Según llegábamos a la planta baja, yo iba buscando el modo de escapar al cerco policial, pues no tenía la menor gana de que me ficharan, me multaran o, quizá, me golpearan. Vi que el policía que impedía bajar al nivel inferior miraba en un momento hacia la calle, y me separé disimuladamente del grupo para sentarme a una mesa, en el rincón de la izquierda, donde tomaban alguna consumición una señora de mediana edad y una chica, probablemente su hija. Me miraron con sorpresa y un comienzo de indignación. Empecé a farfullar alguna historia improvisada, de ésas que no acaban de salir coherentemente.
Todo podía salir bien si las ocupantes de la mesa no se alteraban demasiado y me daban tiempo a contarles cualquier cosa mientras concluía el desfile hacia las furgonetas. Pero entonces observé una pequeña puerta entreabierta en el rincón. Pensé que daría a algún cuchitril, y, con un "perdonen, perdonen", me levanté y entré por ella, dejando algo boquiabiertas a la señora y a la joven, que no entendían lo que pasaba ni distinguían a los "sociales" de los demás. Me pareció más seguro esconderme allí, por si algún "social" me reconocía en la mesa.
Temí por un momento que algún policía hubiera observado mi maniobra y vinieran a buscarme, pero, para mi alegría, no me encontré en un chiscón, sino ante una escalera interior de caracol, paralela a aquélla por donde habíamos bajado de la conferencia. Era seguramente la escalera por donde los camareros subían las consumiciones a los pisos de arriba.
En ese momento cometí una pequeña torpeza: pude haber bajado al nivel inferior de la planta baja y salir tranquilamente a la calle del Príncipe, pero opté por subir de nuevo rápidamente, hasta la planta superior a la de la conferencia, y volví a bajar por la escalera principal. Supuse que la operación policial habría terminado y ya no habría ningún riesgo.
Y había terminado, en efecto, pero, para mi sorpresa, al llegar al primer piso tropecé con varios "sociales", que subían de nuevo al piso del conferenciante, quizá por si surgía algún nuevo incidente.
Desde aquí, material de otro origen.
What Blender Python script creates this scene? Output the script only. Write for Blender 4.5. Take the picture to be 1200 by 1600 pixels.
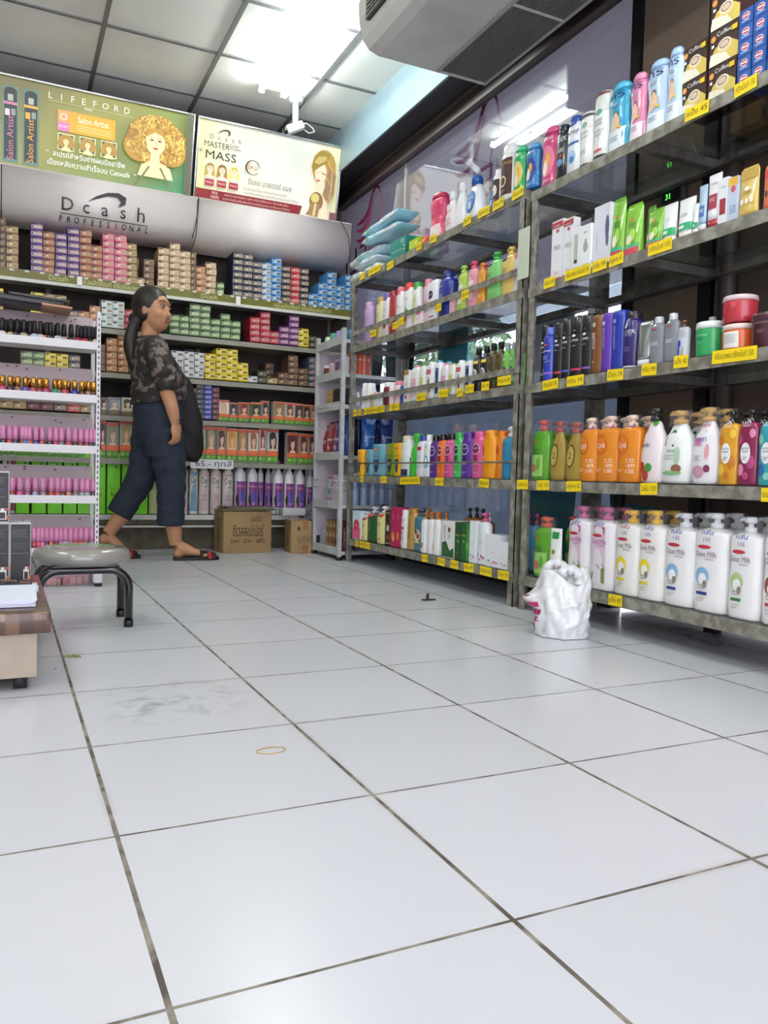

Seguí mi camino sin mirar a nadie, pero dos de ellos se pararon, y oí que uno decía a otro, fijando la vista en mí con desconcierto: "¡Pero este tipo…!".
Sin duda me habían reconocido del anterior descenso, y creí que me detendrían de nuevo, pero el hecho incomprensible de que, después de haber entrado, presuntamente, en las furgonetas, volviera a bajar como si tal cosa les impidió reaccionar. Yo seguí bajando como si no me hubiera percatado de nada, procurando mantenerme tranquilo. Llegué a la planta baja, y las furgonetas ya se habían ido. Salí por la calle del Príncipe. Me sentí realmente contento, con esa euforia que produce salir de una situación comprometida.